[BEGIN Recorded data]

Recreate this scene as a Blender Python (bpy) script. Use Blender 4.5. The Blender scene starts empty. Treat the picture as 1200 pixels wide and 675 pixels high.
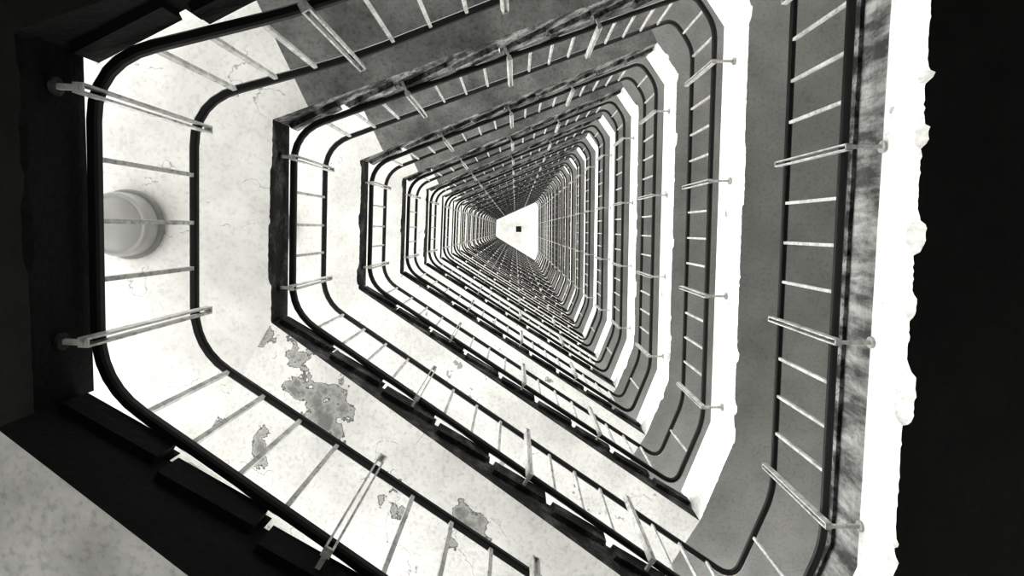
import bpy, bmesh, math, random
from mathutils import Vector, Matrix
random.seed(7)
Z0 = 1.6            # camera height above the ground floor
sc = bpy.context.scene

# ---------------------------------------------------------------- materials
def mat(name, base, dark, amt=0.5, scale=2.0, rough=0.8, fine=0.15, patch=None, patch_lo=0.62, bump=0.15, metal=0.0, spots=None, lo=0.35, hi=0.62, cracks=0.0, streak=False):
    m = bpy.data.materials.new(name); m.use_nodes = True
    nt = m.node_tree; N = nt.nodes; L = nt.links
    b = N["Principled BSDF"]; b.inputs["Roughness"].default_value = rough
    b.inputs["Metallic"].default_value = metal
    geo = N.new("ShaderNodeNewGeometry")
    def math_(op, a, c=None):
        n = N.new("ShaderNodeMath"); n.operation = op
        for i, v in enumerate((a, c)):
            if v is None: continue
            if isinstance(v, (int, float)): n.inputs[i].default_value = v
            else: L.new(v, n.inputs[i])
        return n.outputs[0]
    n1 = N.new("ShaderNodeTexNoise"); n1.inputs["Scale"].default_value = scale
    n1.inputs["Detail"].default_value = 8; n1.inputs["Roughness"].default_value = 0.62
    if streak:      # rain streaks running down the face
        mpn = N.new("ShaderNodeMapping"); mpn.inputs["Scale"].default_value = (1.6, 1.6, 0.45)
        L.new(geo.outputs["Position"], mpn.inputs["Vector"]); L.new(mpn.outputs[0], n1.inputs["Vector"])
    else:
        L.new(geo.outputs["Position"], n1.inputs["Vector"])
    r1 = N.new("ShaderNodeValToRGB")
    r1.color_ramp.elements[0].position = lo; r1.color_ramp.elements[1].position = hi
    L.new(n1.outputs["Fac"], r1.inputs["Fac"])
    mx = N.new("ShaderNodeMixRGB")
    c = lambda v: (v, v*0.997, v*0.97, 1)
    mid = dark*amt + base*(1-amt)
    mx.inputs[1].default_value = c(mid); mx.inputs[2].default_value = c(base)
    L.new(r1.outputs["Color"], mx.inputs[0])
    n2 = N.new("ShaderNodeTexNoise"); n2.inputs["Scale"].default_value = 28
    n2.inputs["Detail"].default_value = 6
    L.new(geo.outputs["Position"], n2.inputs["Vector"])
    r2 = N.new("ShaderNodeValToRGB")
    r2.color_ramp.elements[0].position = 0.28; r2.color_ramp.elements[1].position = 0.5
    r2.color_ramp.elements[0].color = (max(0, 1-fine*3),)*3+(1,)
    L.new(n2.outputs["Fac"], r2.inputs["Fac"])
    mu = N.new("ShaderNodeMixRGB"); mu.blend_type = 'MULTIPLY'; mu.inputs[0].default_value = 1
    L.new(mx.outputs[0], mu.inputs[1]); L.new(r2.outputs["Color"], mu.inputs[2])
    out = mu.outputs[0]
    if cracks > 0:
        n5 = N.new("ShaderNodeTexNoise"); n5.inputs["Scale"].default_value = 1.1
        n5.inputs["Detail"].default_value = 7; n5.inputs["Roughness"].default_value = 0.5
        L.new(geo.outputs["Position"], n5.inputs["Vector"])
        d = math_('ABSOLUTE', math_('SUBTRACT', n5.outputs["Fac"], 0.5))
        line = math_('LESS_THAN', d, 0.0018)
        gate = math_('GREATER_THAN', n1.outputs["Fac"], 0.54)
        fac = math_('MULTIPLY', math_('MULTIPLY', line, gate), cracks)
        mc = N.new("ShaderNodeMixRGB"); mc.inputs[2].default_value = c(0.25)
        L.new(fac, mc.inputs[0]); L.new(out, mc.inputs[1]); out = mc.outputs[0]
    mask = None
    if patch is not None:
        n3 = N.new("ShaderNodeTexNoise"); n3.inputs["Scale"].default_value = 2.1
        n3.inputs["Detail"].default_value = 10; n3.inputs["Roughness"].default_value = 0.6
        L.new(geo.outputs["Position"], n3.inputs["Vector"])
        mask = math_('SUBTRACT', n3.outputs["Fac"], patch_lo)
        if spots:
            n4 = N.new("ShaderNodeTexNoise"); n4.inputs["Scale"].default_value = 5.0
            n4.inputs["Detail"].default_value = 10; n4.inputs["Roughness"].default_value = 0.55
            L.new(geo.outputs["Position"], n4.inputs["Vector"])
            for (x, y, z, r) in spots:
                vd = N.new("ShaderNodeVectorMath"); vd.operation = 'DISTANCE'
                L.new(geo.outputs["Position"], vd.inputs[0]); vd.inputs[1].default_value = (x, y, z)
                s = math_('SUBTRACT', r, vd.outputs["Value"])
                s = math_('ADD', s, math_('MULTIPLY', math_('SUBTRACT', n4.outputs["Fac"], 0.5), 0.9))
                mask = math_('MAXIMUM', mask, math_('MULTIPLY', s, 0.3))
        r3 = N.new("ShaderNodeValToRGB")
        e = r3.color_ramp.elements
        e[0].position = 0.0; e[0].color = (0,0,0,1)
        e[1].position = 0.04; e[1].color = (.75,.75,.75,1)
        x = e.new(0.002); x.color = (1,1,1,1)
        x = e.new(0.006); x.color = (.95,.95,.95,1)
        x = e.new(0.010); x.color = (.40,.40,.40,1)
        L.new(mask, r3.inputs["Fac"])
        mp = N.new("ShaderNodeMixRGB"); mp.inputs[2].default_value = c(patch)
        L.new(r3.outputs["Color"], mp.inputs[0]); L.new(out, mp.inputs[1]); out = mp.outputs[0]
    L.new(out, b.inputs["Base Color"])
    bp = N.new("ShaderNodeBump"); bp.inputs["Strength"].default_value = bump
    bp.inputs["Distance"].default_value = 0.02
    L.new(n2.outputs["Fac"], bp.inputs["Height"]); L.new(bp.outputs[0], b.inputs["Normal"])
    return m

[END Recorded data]

> _Exercise description_
Omitting all images, print the listing exactly.

> _The output_
Recreate this scene as a Blender Python (bpy) script. Use Blender 4.5. The Blender scene starts empty. Treat the picture as 1200 pixels wide and 675 pixels high.
import bpy, bmesh, math, random
from mathutils import Vector, Matrix
random.seed(7)
Z0 = 1.6            # camera height above the ground floor
sc = bpy.context.scene

# ---------------------------------------------------------------- materials
def mat(name, base, dark, amt=0.5, scale=2.0, rough=0.8, fine=0.15, patch=None, patch_lo=0.62, bump=0.15, metal=0.0, spots=None, lo=0.35, hi=0.62, cracks=0.0, streak=False):
    m = bpy.data.materials.new(name); m.use_nodes = True
    nt = m.node_tree; N = nt.nodes; L = nt.links
    b = N["Principled BSDF"]; b.inputs["Roughness"].default_value = rough
    b.inputs["Metallic"].default_value = metal
    geo = N.new("ShaderNodeNewGeometry")
    def math_(op, a, c=None):
        n = N.new("ShaderNodeMath"); n.operation = op
        for i, v in enumerate((a, c)):
            if v is None: continue
            if isinstance(v, (int, float)): n.inputs[i].default_value = v
            else: L.new(v, n.inputs[i])
        return n.outputs[0]
    n1 = N.new("ShaderNodeTexNoise"); n1.inputs["Scale"].default_value = scale
    n1.inputs["Detail"].default_value = 8; n1.inputs["Roughness"].default_value = 0.62
    if streak:      # rain streaks running down the face
        mpn = N.new("ShaderNodeMapping"); mpn.inputs["Scale"].default_value = (1.6, 1.6, 0.45)
        L.new(geo.outputs["Position"], mpn.inputs["Vector"]); L.new(mpn.outputs[0], n1.inputs["Vector"])
    else:
        L.new(geo.outputs["Position"], n1.inputs["Vector"])
    r1 = N.new("ShaderNodeValToRGB")
    r1.color_ramp.elements[0].position = lo; r1.color_ramp.elements[1].position = hi
    L.new(n1.outputs["Fac"], r1.inputs["Fac"])
    mx = N.new("ShaderNodeMixRGB")
    c = lambda v: (v, v*0.997, v*0.97, 1)
    mid = dark*amt + base*(1-amt)
    mx.inputs[1].default_value = c(mid); mx.inputs[2].default_value = c(base)
    L.new(r1.outputs["Color"], mx.inputs[0])
    n2 = N.new("ShaderNodeTexNoise"); n2.inputs["Scale"].default_value = 28
    n2.inputs["Detail"].default_value = 6
    L.new(geo.outputs["Position"], n2.inputs["Vector"])
    r2 = N.new("ShaderNodeValToRGB")
    r2.color_ramp.elements[0].position = 0.28; r2.color_ramp.elements[1].position = 0.5
    r2.color_ramp.elements[0].color = (max(0, 1-fine*3),)*3+(1,)
    L.new(n2.outputs["Fac"], r2.inputs["Fac"])
    mu = N.new("ShaderNodeMixRGB"); mu.blend_type = 'MULTIPLY'; mu.inputs[0].default_value = 1
    L.new(mx.outputs[0], mu.inputs[1]); L.new(r2.outputs["Color"], mu.inputs[2])
    out = mu.outputs[0]
    if cracks > 0:
        n5 = N.new("ShaderNodeTexNoise"); n5.inputs["Scale"].default_value = 1.1
        n5.inputs["Detail"].default_value = 7; n5.inputs["Roughness"].default_value = 0.5
        L.new(geo.outputs["Position"], n5.inputs["Vector"])
        d = math_('ABSOLUTE', math_('SUBTRACT', n5.outputs["Fac"], 0.5))
        line = math_('LESS_THAN', d, 0.0018)
        gate = math_('GREATER_THAN', n1.outputs["Fac"], 0.54)
        fac = math_('MULTIPLY', math_('MULTIPLY', line, gate), cracks)
        mc = N.new("ShaderNodeMixRGB"); mc.inputs[2].default_value = c(0.25)
        L.new(fac, mc.inputs[0]); L.new(out, mc.inputs[1]); out = mc.outputs[0]
    mask = None
    if patch is not None:
        n3 = N.new("ShaderNodeTexNoise"); n3.inputs["Scale"].default_value = 2.1
        n3.inputs["Detail"].default_value = 10; n3.inputs["Roughness"].default_value = 0.6
        L.new(geo.outputs["Position"], n3.inputs["Vector"])
        mask = math_('SUBTRACT', n3.outputs["Fac"], patch_lo)
        if spots:
            n4 = N.new("ShaderNodeTexNoise"); n4.inputs["Scale"].default_value = 5.0
            n4.inputs["Detail"].default_value = 10; n4.inputs["Roughness"].default_value = 0.55
            L.new(geo.outputs["Position"], n4.inputs["Vector"])
            for (x, y, z, r) in spots:
                vd = N.new("ShaderNodeVectorMath"); vd.operation = 'DISTANCE'
                L.new(geo.outputs["Position"], vd.inputs[0]); vd.inputs[1].default_value = (x, y, z)
                s = math_('SUBTRACT', r, vd.outputs["Value"])
                s = math_('ADD', s, math_('MULTIPLY', math_('SUBTRACT', n4.outputs["Fac"], 0.5), 0.9))
                mask = math_('MAXIMUM', mask, math_('MULTIPLY', s, 0.3))
        r3 = N.new("ShaderNodeValToRGB")
        e = r3.color_ramp.elements
        e[0].position = 0.0; e[0].color = (0,0,0,1)
        e[1].position = 0.04; e[1].color = (.75,.75,.75,1)
        x = e.new(0.002); x.color = (1,1,1,1)
        x = e.new(0.006); x.color = (.95,.95,.95,1)
        x = e.new(0.010); x.color = (.40,.40,.40,1)
        L.new(mask, r3.inputs["Fac"])
        mp = N.new("ShaderNodeMixRGB"); mp.inputs[2].default_value = c(patch)
        L.new(r3.outputs["Color"], mp.inputs[0]); L.new(out, mp.inputs[1]); out = mp.outputs[0]
    L.new(out, b.inputs["Base Color"])
    bp = N.new("ShaderNodeBump"); bp.inputs["Strength"].default_value = bump
    bp.inputs["Distance"].default_value = 0.02
    L.new(n2.outputs["Fac"], bp.inputs["Height"]); L.new(bp.outputs[0], b.inputs["Normal"])
    return m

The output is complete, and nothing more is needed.